**YOUR GOAL**
Of all the lines in the material, how many include the word "scene"? Reply with the number alone.

**SOURCE EXCERPT**
****************

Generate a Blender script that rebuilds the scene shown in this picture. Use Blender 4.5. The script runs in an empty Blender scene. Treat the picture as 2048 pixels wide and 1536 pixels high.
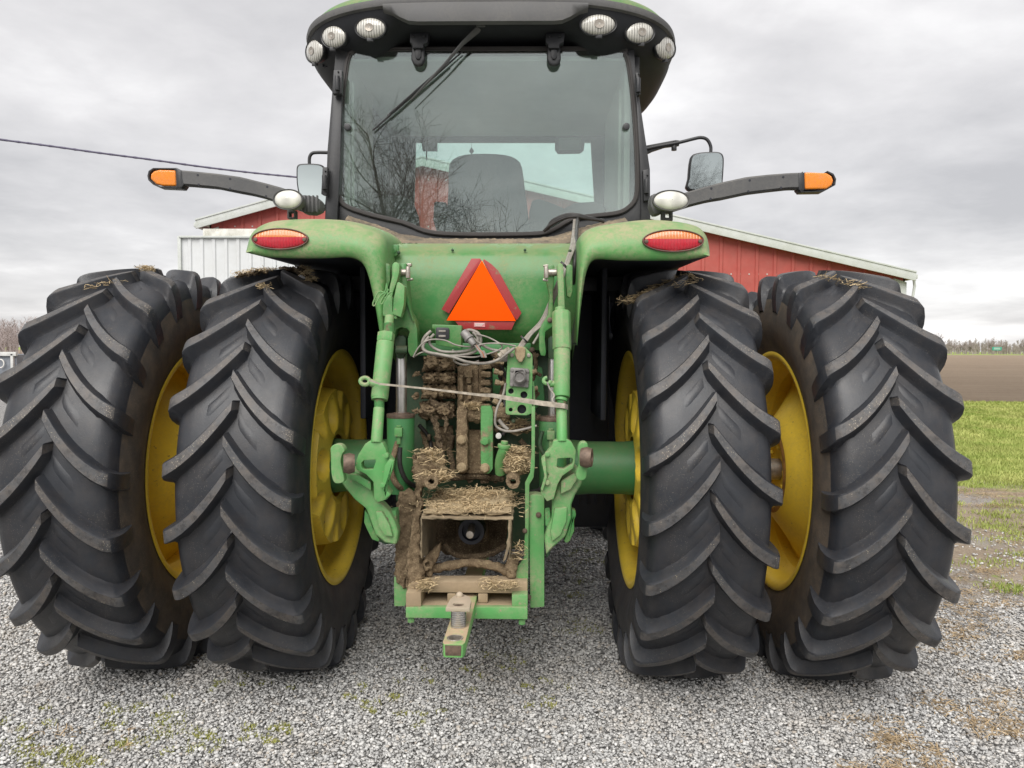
import bpy, bmesh, math, random
import numpy as np
from mathutils import Vector, Matrix, noise
random.seed(7); np.random.seed(7)
R = math.radians; PI = math.pi
scn = bpy.context.scene
COL = scn.collection

# ------------------------------------------------------------------ camera
F = 1538.0
CAM = Vector((0.24, -4.05, 1.64))
YAW, PITCH, ROLL = R(1.30), R(-2.60), R(0.30)
fw = Vector((-math.sin(YAW)*math.cos(PITCH), math.cos(YAW)*math.cos(PITCH), math.sin(PITCH)))
rt0 = Vector((math.cos(YAW), math.sin(YAW), 0))
up0 = rt0.cross(fw)
rt = rt0*math.cos(ROLL) + up0*math.sin(ROLL)
up = rt.cross(fw)
def ray(u, v): return fw + rt*((u-1024)/F) + up*((768-v)/F)
def proj(p):
    d = Vector(p)-CAM; k = d.dot(fw); return 1024+F*d.dot(rt)/k, 768-F*d.dot(up)/k
def at(u, v, y):
    d = ray(u, v); return CAM + d*((y-CAM.y)/d.y)
def atz(u, v, z):
    d = ray(u, v); return CAM + d*((z-CAM.z)/d.z)
def px(n, y): return n*(y-CAM.y)/F
cd = bpy.data.cameras.new('camera'); cam = bpy.data.objects.new('camera', cd); COL.objects.link(cam)
cd.sensor_width = 36; cd.lens = 36*F/2048; cd.clip_start = .05; cd.clip_end = 6000
m = Matrix((rt, up, -fw)).transposed().to_4x4(); m.translation = CAM
cam.matrix_world = m; scn.camera = cam

# ------------------------------------------------------------------ node helpers
def new_mat(name):
    mt = bpy.data.materials.new(name); mt.use_nodes = True
    nt = mt.node_tree; nt.nodes.clear()
    out = nt.nodes.new('ShaderNodeOutputMaterial')
    return mt, nt, out
def N(nt, typ, **kw):
    n = nt.nodes.new(typ)
    for k, v in kw.items():
        if k in n.inputs: n.inputs[k].default_value = v
        else: setattr(n, k, v)
    return n
def L(nt, a, b): nt.links.new(a, b)
def c4(c): return (c[0], c[1], c[2], 1)
def noise_fac(nt, scale, lo, hi, detail=5, rough=.6, vec=None, dist=0):
    if vec is None:
        vec = N(nt, 'ShaderNodeNewGeometry').outputs['Position']
    n = N(nt, 'ShaderNodeTexNoise'); n.inputs['Scale'].default_value = scale
    n.inputs['Detail'].default_value = detail; n.inputs['Roughness'].default_value = rough
    n.inputs['Distortion'].default_value = dist
    L(nt, vec, n.inputs['Vector'])
    m = N(nt, 'ShaderNodeMapRange'); m.inputs['From Min'].default_value = lo; m.inputs['From Max'].default_value = hi
    L(nt, n.outputs['Fac'], m.inputs['Value'])
    return m.outputs['Result']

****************

**THE SOLUTION**
2